Je vous enverrai Hérode et Mariamne incessamment ; vous y verrez une espèce de janséniste[2], essénien de son métier, que j’ai substitué à Varus, comme je crois vous l’avoir déjà dit. Ce Varus m’avait paru prodigieusement fade. Je baise toujours du meilleur de mon cœur le bout de vos ailes, et présente mes respects et remerciements à Mme d’Argental.


4995. — À M. DEBRUS[3].

Je bénis, monsieur, le maître de la vie et de la mort qui vous rend votre santé ; je m’y intéresse tendrement, et j’espère bientôt venir vous le dire.

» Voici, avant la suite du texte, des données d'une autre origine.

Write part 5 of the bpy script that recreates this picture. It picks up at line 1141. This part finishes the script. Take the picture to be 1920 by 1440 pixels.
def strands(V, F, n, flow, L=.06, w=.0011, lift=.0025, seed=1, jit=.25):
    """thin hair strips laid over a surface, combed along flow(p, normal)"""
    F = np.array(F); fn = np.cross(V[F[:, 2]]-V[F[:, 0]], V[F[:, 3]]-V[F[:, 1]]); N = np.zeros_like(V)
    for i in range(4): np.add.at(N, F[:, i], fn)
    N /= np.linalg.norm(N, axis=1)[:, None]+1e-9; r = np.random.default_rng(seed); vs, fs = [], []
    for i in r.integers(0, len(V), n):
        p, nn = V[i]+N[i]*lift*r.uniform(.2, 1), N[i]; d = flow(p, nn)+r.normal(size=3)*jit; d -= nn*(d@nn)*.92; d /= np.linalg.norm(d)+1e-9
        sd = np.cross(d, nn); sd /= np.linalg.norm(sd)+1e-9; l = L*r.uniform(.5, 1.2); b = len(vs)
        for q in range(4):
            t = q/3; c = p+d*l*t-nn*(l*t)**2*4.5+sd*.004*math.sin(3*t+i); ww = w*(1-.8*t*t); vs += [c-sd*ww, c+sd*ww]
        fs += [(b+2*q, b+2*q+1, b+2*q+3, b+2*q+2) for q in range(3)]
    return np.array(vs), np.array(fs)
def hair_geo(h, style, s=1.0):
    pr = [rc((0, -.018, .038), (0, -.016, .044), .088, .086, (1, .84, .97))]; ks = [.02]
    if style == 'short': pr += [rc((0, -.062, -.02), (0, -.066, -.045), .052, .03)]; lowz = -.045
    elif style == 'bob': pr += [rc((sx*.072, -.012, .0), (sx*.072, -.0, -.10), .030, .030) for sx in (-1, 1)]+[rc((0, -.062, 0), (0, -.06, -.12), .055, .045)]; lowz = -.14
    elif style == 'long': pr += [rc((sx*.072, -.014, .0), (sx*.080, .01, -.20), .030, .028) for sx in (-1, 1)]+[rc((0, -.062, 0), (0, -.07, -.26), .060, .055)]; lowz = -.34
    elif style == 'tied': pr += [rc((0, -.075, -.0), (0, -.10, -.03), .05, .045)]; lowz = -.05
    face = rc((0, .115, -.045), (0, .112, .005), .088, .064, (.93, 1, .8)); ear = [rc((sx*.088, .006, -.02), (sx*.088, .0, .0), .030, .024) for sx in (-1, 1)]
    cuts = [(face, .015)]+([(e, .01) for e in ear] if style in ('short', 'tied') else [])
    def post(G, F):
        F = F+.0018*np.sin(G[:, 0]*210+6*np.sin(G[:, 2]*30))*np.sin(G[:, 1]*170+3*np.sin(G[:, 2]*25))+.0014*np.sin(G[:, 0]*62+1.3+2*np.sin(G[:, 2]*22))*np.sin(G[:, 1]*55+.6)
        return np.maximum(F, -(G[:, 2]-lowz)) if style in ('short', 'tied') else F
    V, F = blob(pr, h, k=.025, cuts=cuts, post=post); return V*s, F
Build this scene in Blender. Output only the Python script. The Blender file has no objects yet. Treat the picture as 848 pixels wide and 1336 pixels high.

Je suis fort de votre avis que Mme Calas aille trouver M. Quesnay[4], mais je ne sais si elle se doit trouver sur le passage du

  1. La tragédie d’Olympie. Dans la Correspondance de Grimm, à la date du 15 août 1762, on parle d’une lettre de Voltaire à d’Argental, de la semaine dernière, dans laquelle était cette phrase : « N’espérez pas tirer de moi une tragédie, que celle de Toulouse ne soit finie. » Il paraîtrait qu’il y a de perdu une lettre à d’Argental. Mais il est à remarquer que, dans sa lettre au marquis de Chauvelin, n° 5005, Voltaire dit le contraire de ce que lui fait dire Grimm.
  2. Sohême ; voyez tome II, pages 162, 174, 227.
  3. Éditeur, A. Coquerel.
  4. Quesnay, le physiocrate, premier médecin de Louis XV et médecin de Mme de Pompadour, était fort écouté de l’un et de l’autre.